Sunday, April 28, 2013

Can't let them go

Any serious (or even casual) genealogist can tell you that there are always going to be tantalizing puzzles, nagging gaps, and teasing bits of information that beg to be dealt with. Often they are not even about direct ancestors or close cousins, but the presence of an unanswered question alternately attracts and exasperates, and simply cannot be left alone.

Here are a few of mine:

Lewis Hartwell Thompson, was born 1836 in Virginia, died 1913 in Fairfield, Solano County, California, and is buried in Corning, Tehama County.  My great-grandfather’s brother-in-law, he was said to have once been a member of the notorious Vigilantes at San Francisco’s  “Fort Gunnybags”  

I’d like to know something about his early life, and who his parents were.

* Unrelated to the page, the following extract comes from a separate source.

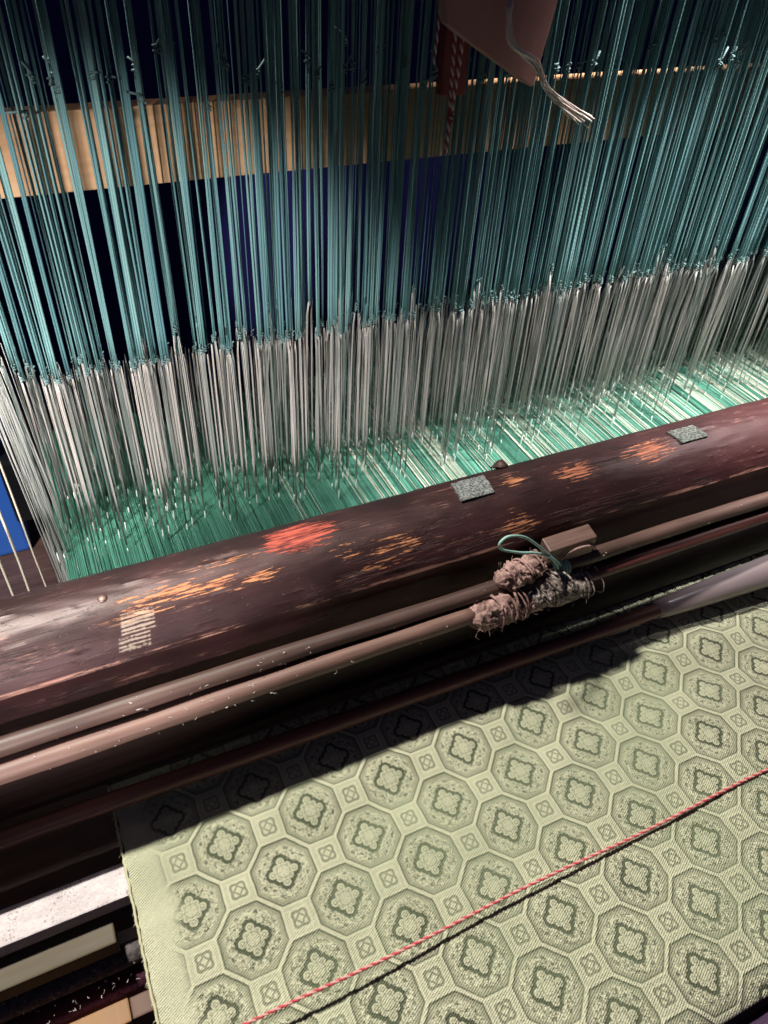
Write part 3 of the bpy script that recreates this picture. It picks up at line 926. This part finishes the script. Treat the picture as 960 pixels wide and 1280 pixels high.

Lewis's son, Albert Kelsey Thompson, was born 1868 in Oregon. The 1900 census for  Vallejo, also in Solano County, lists him as a single day laborer. His parents are in San Francisco, as is a brother. But he is not shown ten years later, unless he is the “A.F. Thompson, age 42, b U.S.” (wrong middle initial, right age) aboard the Steamship Catania, moored at San Franisco’s Powell Street Wharf. There is no mention of him in his father’s 1913 obituary, and he is not buried in the Corning family plot.

What became of Albert?

My great-great-grandmother, Jaley Grant, was born  about 1787 in Virginia, and married Frederick Howard 1817 in Bath County, Kentucky. She is in the 1860 census for Crawfordsville, Montgomery County, Indiana, with widowed daughter Maranda Kelsey (who later married the above-named Lewis Thompson), but by 1866 Maranda is out West and one can surmise that the aging Jaley has probably died.  But when? Where?

Oh the questions, the questions.


On a completely different subject:

Did you know there is an Icelandic app for kinship? Apparently most of the population shares descent from a group of ninth century Viking settlers, and an app has been ceated to access the online database which holds genealogical details of nearly all of them.  A recent Associated Press article said: “In Iceland, a country with a population of 320,000 where most everyone is distantly related, inadvertently kissing cousins is a real risk.”

“Bumping” smart phones with the app sounds an alert if the owners, contemplating intimacy, are closely related.


1 comment:

Anonymous said...

An Albert E. Thompson, age 42, died in San Francisco in 1911. I know the middle initial doesn't match, but could still be the right guy.